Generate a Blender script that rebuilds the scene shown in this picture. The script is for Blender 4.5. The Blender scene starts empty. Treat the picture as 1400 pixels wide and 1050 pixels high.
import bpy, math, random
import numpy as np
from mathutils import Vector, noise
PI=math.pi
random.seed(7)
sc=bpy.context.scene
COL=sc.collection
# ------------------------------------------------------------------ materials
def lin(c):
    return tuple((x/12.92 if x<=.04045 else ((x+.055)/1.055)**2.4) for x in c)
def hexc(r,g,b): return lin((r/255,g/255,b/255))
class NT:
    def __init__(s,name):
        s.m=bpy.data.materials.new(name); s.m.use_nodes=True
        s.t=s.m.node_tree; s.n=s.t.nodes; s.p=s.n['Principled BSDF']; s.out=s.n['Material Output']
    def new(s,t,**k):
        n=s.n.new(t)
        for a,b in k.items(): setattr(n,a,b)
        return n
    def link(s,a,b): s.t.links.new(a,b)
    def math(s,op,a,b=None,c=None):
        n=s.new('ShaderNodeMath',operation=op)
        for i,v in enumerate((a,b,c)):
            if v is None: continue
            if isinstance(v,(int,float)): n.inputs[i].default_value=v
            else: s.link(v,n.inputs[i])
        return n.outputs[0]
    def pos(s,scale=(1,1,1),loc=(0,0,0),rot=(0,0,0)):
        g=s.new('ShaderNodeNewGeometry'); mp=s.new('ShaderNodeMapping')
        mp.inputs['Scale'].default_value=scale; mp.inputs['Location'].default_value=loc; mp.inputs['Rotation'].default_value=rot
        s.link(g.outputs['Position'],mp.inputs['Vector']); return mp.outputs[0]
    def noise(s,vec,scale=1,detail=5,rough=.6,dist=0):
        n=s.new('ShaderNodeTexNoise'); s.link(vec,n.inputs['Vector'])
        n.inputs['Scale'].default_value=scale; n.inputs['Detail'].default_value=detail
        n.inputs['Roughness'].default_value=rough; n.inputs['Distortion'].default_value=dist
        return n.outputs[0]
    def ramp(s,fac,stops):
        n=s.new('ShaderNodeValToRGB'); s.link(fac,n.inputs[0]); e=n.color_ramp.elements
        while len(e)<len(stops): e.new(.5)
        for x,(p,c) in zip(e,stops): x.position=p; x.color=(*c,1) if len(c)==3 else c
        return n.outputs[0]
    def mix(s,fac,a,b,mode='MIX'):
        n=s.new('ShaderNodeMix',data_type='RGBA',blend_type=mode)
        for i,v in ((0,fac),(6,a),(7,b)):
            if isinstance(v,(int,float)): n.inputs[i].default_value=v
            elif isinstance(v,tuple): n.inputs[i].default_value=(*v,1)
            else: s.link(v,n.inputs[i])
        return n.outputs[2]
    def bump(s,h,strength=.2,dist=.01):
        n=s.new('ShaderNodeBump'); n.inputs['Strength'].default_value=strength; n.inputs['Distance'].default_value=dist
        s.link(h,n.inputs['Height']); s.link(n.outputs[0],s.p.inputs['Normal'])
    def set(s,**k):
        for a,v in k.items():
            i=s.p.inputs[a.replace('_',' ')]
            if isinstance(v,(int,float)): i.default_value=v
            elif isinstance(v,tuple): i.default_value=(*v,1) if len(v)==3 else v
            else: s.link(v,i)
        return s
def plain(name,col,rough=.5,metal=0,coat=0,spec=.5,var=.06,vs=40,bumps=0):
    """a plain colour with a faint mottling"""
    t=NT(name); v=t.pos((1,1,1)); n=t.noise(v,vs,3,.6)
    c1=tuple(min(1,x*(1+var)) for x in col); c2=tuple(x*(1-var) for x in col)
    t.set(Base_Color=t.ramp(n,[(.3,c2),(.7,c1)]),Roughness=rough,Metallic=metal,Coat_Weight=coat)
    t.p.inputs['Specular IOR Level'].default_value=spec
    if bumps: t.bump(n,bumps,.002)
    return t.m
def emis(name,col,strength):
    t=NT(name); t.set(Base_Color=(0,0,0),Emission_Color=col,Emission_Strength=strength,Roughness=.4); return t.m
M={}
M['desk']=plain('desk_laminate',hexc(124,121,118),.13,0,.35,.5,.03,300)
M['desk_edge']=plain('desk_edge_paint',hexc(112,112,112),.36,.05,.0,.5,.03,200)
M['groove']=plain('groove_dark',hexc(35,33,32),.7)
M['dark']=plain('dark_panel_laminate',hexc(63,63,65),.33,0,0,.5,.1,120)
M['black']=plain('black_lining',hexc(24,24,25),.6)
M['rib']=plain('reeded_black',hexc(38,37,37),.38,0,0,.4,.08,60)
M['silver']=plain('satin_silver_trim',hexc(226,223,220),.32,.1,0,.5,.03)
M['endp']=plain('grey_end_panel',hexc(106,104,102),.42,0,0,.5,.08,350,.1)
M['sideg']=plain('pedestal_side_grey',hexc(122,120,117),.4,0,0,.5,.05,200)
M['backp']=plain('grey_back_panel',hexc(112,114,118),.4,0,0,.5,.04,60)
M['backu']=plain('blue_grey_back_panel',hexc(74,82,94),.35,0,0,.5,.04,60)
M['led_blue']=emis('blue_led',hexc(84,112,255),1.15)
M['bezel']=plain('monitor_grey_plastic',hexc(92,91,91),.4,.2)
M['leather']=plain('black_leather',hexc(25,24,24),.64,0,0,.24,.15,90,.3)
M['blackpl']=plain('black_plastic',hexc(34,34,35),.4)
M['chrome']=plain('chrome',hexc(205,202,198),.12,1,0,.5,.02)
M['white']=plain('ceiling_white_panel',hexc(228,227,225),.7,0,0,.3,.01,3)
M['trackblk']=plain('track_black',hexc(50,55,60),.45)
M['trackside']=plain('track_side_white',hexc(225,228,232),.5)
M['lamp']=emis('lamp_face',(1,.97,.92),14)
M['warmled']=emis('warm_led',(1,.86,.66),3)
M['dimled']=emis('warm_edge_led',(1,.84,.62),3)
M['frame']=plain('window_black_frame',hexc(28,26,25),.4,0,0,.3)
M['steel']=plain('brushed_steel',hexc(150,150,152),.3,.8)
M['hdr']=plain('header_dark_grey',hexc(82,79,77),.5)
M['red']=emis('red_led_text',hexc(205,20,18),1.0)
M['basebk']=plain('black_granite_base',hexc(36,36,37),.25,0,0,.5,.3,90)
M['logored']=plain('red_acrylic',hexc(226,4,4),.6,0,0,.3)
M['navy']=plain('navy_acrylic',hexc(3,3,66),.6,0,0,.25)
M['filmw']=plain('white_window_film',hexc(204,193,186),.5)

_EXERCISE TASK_
Go through the listing above and restate it word for word.

_SOLUTION_
Generate a Blender script that rebuilds the scene shown in this picture. The script is for Blender 4.5. The Blender scene starts empty. Treat the picture as 1400 pixels wide and 1050 pixels high.
import bpy, math, random
import numpy as np
from mathutils import Vector, noise
PI=math.pi
random.seed(7)
sc=bpy.context.scene
COL=sc.collection
# ------------------------------------------------------------------ materials
def lin(c):
    return tuple((x/12.92 if x<=.04045 else ((x+.055)/1.055)**2.4) for x in c)
def hexc(r,g,b): return lin((r/255,g/255,b/255))
class NT:
    def __init__(s,name):
        s.m=bpy.data.materials.new(name); s.m.use_nodes=True
        s.t=s.m.node_tree; s.n=s.t.nodes; s.p=s.n['Principled BSDF']; s.out=s.n['Material Output']
    def new(s,t,**k):
        n=s.n.new(t)
        for a,b in k.items(): setattr(n,a,b)
        return n
    def link(s,a,b): s.t.links.new(a,b)
    def math(s,op,a,b=None,c=None):
        n=s.new('ShaderNodeMath',operation=op)
        for i,v in enumerate((a,b,c)):
            if v is None: continue
            if isinstance(v,(int,float)): n.inputs[i].default_value=v
            else: s.link(v,n.inputs[i])
        return n.outputs[0]
    def pos(s,scale=(1,1,1),loc=(0,0,0),rot=(0,0,0)):
        g=s.new('ShaderNodeNewGeometry'); mp=s.new('ShaderNodeMapping')
        mp.inputs['Scale'].default_value=scale; mp.inputs['Location'].default_value=loc; mp.inputs['Rotation'].default_value=rot
        s.link(g.outputs['Position'],mp.inputs['Vector']); return mp.outputs[0]
    def noise(s,vec,scale=1,detail=5,rough=.6,dist=0):
        n=s.new('ShaderNodeTexNoise'); s.link(vec,n.inputs['Vector'])
        n.inputs['Scale'].default_value=scale; n.inputs['Detail'].default_value=detail
        n.inputs['Roughness'].default_value=rough; n.inputs['Distortion'].default_value=dist
        return n.outputs[0]
    def ramp(s,fac,stops):
        n=s.new('ShaderNodeValToRGB'); s.link(fac,n.inputs[0]); e=n.color_ramp.elements
        while len(e)<len(stops): e.new(.5)
        for x,(p,c) in zip(e,stops): x.position=p; x.color=(*c,1) if len(c)==3 else c
        return n.outputs[0]
    def mix(s,fac,a,b,mode='MIX'):
        n=s.new('ShaderNodeMix',data_type='RGBA',blend_type=mode)
        for i,v in ((0,fac),(6,a),(7,b)):
            if isinstance(v,(int,float)): n.inputs[i].default_value=v
            elif isinstance(v,tuple): n.inputs[i].default_value=(*v,1)
            else: s.link(v,n.inputs[i])
        return n.outputs[2]
    def bump(s,h,strength=.2,dist=.01):
        n=s.new('ShaderNodeBump'); n.inputs['Strength'].default_value=strength; n.inputs['Distance'].default_value=dist
        s.link(h,n.inputs['Height']); s.link(n.outputs[0],s.p.inputs['Normal'])
    def set(s,**k):
        for a,v in k.items():
            i=s.p.inputs[a.replace('_',' ')]
            if isinstance(v,(int,float)): i.default_value=v
            elif isinstance(v,tuple): i.default_value=(*v,1) if len(v)==3 else v
            else: s.link(v,i)
        return s
def plain(name,col,rough=.5,metal=0,coat=0,spec=.5,var=.06,vs=40,bumps=0):
    """a plain colour with a faint mottling"""
    t=NT(name); v=t.pos((1,1,1)); n=t.noise(v,vs,3,.6)
    c1=tuple(min(1,x*(1+var)) for x in col); c2=tuple(x*(1-var) for x in col)
    t.set(Base_Color=t.ramp(n,[(.3,c2),(.7,c1)]),Roughness=rough,Metallic=metal,Coat_Weight=coat)
    t.p.inputs['Specular IOR Level'].default_value=spec
    if bumps: t.bump(n,bumps,.002)
    return t.m
def emis(name,col,strength):
    t=NT(name); t.set(Base_Color=(0,0,0),Emission_Color=col,Emission_Strength=strength,Roughness=.4); return t.m
M={}
M['desk']=plain('desk_laminate',hexc(124,121,118),.13,0,.35,.5,.03,300)
M['desk_edge']=plain('desk_edge_paint',hexc(112,112,112),.36,.05,.0,.5,.03,200)
M['groove']=plain('groove_dark',hexc(35,33,32),.7)
M['dark']=plain('dark_panel_laminate',hexc(63,63,65),.33,0,0,.5,.1,120)
M['black']=plain('black_lining',hexc(24,24,25),.6)
M['rib']=plain('reeded_black',hexc(38,37,37),.38,0,0,.4,.08,60)
M['silver']=plain('satin_silver_trim',hexc(226,223,220),.32,.1,0,.5,.03)
M['endp']=plain('grey_end_panel',hexc(106,104,102),.42,0,0,.5,.08,350,.1)
M['sideg']=plain('pedestal_side_grey',hexc(122,120,117),.4,0,0,.5,.05,200)
M['backp']=plain('grey_back_panel',hexc(112,114,118),.4,0,0,.5,.04,60)
M['backu']=plain('blue_grey_back_panel',hexc(74,82,94),.35,0,0,.5,.04,60)
M['led_blue']=emis('blue_led',hexc(84,112,255),1.15)
M['bezel']=plain('monitor_grey_plastic',hexc(92,91,91),.4,.2)
M['leather']=plain('black_leather',hexc(25,24,24),.64,0,0,.24,.15,90,.3)
M['blackpl']=plain('black_plastic',hexc(34,34,35),.4)
M['chrome']=plain('chrome',hexc(205,202,198),.12,1,0,.5,.02)
M['white']=plain('ceiling_white_panel',hexc(228,227,225),.7,0,0,.3,.01,3)
M['trackblk']=plain('track_black',hexc(50,55,60),.45)
M['trackside']=plain('track_side_white',hexc(225,228,232),.5)
M['lamp']=emis('lamp_face',(1,.97,.92),14)
M['warmled']=emis('warm_led',(1,.86,.66),3)
M['dimled']=emis('warm_edge_led',(1,.84,.62),3)
M['frame']=plain('window_black_frame',hexc(28,26,25),.4,0,0,.3)
M['steel']=plain('brushed_steel',hexc(150,150,152),.3,.8)
M['hdr']=plain('header_dark_grey',hexc(82,79,77),.5)
M['red']=emis('red_led_text',hexc(205,20,18),1.0)
M['basebk']=plain('black_granite_base',hexc(36,36,37),.25,0,0,.5,.3,90)
M['logored']=plain('red_acrylic',hexc(226,4,4),.6,0,0,.3)
M['navy']=plain('navy_acrylic',hexc(3,3,66),.6,0,0,.25)
M['filmw']=plain('white_window_film',hexc(204,193,186),.5)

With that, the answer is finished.